Alvin Ailey's Idealism Helped Set Modern Dance in Motion

ALVIN AILEY, choreographer and founder of what is probably the most popular modern dance company in America, represented the idealism that set modern dance in motion. Ailey, who died Dec. 1, not only created a sleek, high-powered company and a nationally recognized school; through three turbulent decades he never gave up the idea of modern dance as an exemplary art form. His company is known for its portrayal of the black experience and the black spirit, but Ailey believed that dance is uplifting for all people. Ailey received his training in Los Angeles from the modern dance pioneer Lester Horton. An amateur ethnologist, proficient designer, and energetic improviser of schemes to keep his integrated company afloat, Horton was Ailey's model as company director as well as his teacher. After Horton's death in 1953, Ailey came to New York to dance in musicals, and started a small company of his own. From its first days in the '50s, the company lived hand-to-mouth, pulling itself out of disaster's way by calling on the fanatical loyalty of its audiences.
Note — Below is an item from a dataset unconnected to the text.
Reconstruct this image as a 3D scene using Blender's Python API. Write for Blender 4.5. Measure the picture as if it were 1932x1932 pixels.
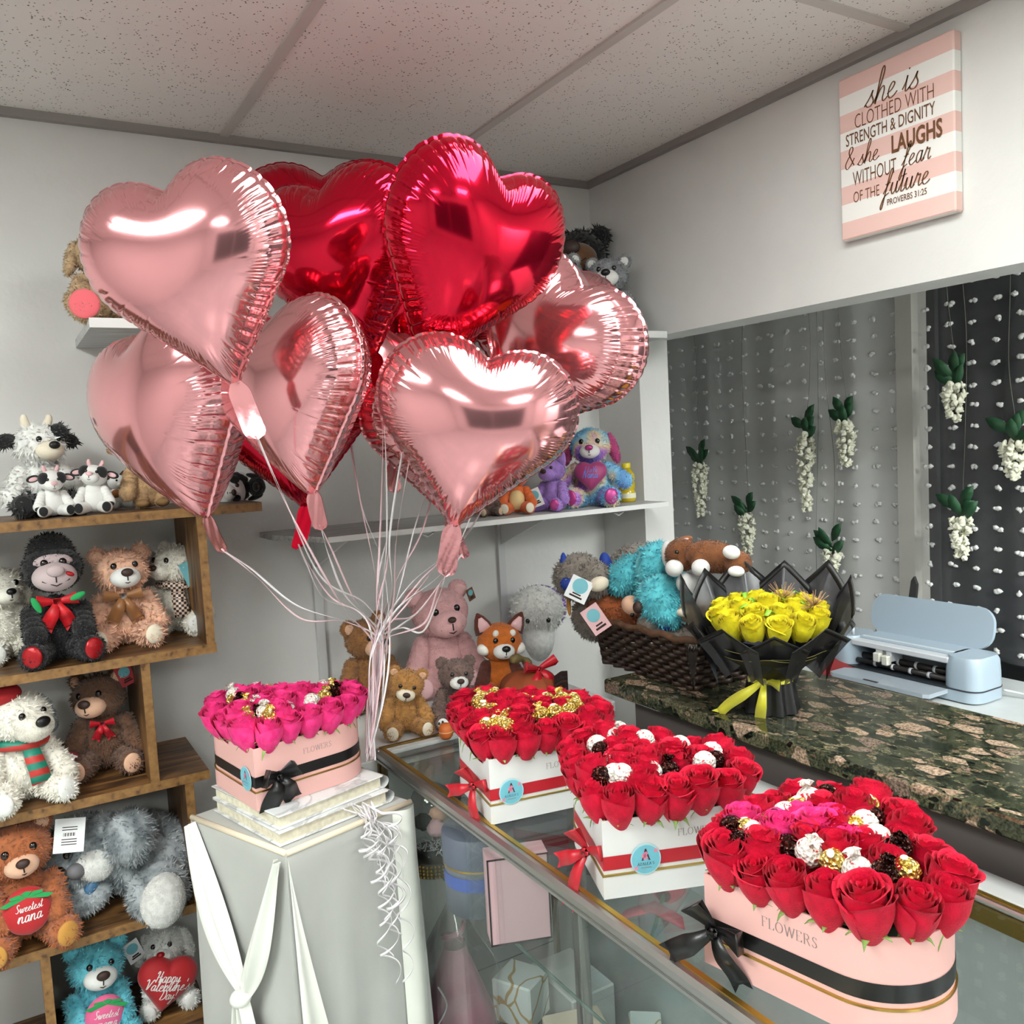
import bpy, math, random
import numpy as np
from mathutils import Vector, Matrix
random.seed(7); rng = np.random.default_rng(7)
for o in list(bpy.data.objects): bpy.data.objects.remove(o)
S = bpy.context.scene; COL = S.collection; PI = math.pi
# ---------------------------------------------------------------- camera
CAMZ = 1.62; F = 1647.93
RC = np.array([[0.8577697713203849, -0.5112443908755249, -0.05348076483454531], [-0.08669044474168738, -0.041324413029875016, -0.9953778476931384], [0.5066712802196931, 0.8584413000817527, -0.07976683592693127]])
cd = bpy.data.cameras.new('camera'); cam = bpy.data.objects.new('camera', cd); COL.objects.link(cam)
cd.sensor_width = 36; cd.lens = F/1932*36; cd.clip_start = .02
mw = Matrix.Identity(4)
for i in range(3):
    mw[i][0] = RC[0][i]; mw[i][1] = -RC[1][i]; mw[i][2] = -RC[2][i]
mw.translation = (0, 0, CAMZ); cam.matrix_world = mw; S.camera = cam
# ---------------------------------------------------------------- world, exposure
w = bpy.data.worlds.new('world'); S.world = w; w.use_nodes = True
w.node_tree.nodes['Background'].inputs[0].default_value = (.9, .95, 1, 1); w.node_tree.nodes['Background'].inputs[1].default_value = 0.02
S.view_settings.view_transform = 'Standard'; S.view_settings.look = 'None'; S.view_settings.gamma = 1; S.view_settings.use_curve_mapping = False
S.view_settings.exposure = 0.2
LAMP_MAIN, FILL_LEFT, FILL_REST = 13.5, 30.0, 24.0       # brightness of the main ceiling panel and of the added fill panels
# ---------------------------------------------------------------- geometry of the view (metres; world origin on the floor under the camera)
def ray(x, y):
    d = RC.T @ np.array([x-966, y-966, F]); return d/np.linalg.norm(d)
def atz(x, y, z): d = ray(x, y); return Vector(d*((z-CAMZ)/d[2])) + Vector((0, 0, CAMZ))
def aty(x, y, Y): d = ray(x, y); return Vector(d*(Y/d[1])) + Vector((0, 0, CAMZ))
def atx(x, y, X): d = ray(x, y); return Vector(d*(X/d[0])) + Vector((0, 0, CAMZ))
def atd(x, y, D): return Vector(ray(x, y)*D) + Vector((0, 0, CAMZ))
V = Vector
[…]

The Alvin Ailey American Dance Theater came into prominence in the mid-'60s, answering the call for ``black power'' with inspired, sometimes angry and always galvanic dances. Some of Ailey's early choreography was based on spirituals, blues, and jazz, including his 1960 signature work, ``Revelations.'' Whatever it performed, though, the company could rouse the audience to a stomping, screaming affirmation reminiscent of a gospel service.

In 1965, when modern dance companies were identified almost entirely by the personalities of their director-choreographers, the charismatic Ailey left the stage and supplemented his own creations in the repertory with works by other contemporary choreographers, black and white. Undertaking what he considered his responsibility to dance history, Ailey began a living archive of little-known works by important choreographers like Katherine Dunham, Ted Shawn, Pearl Primus, and Talley Beatty.

In addition to initiating true modern dance repertory, Ailey crossed over into the ballet field before his colleagues were ready to let down the traditional barriers. He made the first post-World War II dance for a ballet company, ``Feast of Ashes,'' based on Lorca's ``House of Bernarda Alba,'' for the Joffrey Ballet (then sponsored by Rebekah Harkness) in 1962. It was followed by other ballet works, including ``The River,'' to music of Duke Ellington.

Gradually Ailey's own company style evolved from funkiness to glamor. After the first State Department-sponsored Asian trip in 1962, the company spent a large part of its time on international touring circuits, playing to huge audiences in in Europe, Africa, Australia. They learned to project theatrically, to cultivate long, stretched balletic bodies, and to augment their movement style with expansive, readable gesture.

The company got bigger, more homogenized. Individual eccentricity gave way to spectacle and technical thrills. But Ailey always bred distinctive stars. From Carmen de Lavallade and James Truitte in the '50s to Clive Thompson, Loretta Abbott, Joyce Trisler, Judith Jamison, Takako Asakawa, George Faison, Linda Kent, Mari Kajiwara, and Dudley Williams, the list of wonderful dancers is impressive. So is his willingness to give young choreographers a place to work. The company's one-month season, opening this week at City Center, will feature dances by relative newcomers Ulysses Dove and Barry Martin.

Ailey always said he wanted a beautiful and popular company. He achieved that and more. A true integrationist, a proselytizer for the serious possibilities of modern dance, a magnetic personality, he will be known as a father figure to hundreds of students, and as the producer of some of the most glorious spectacles seen on our stages.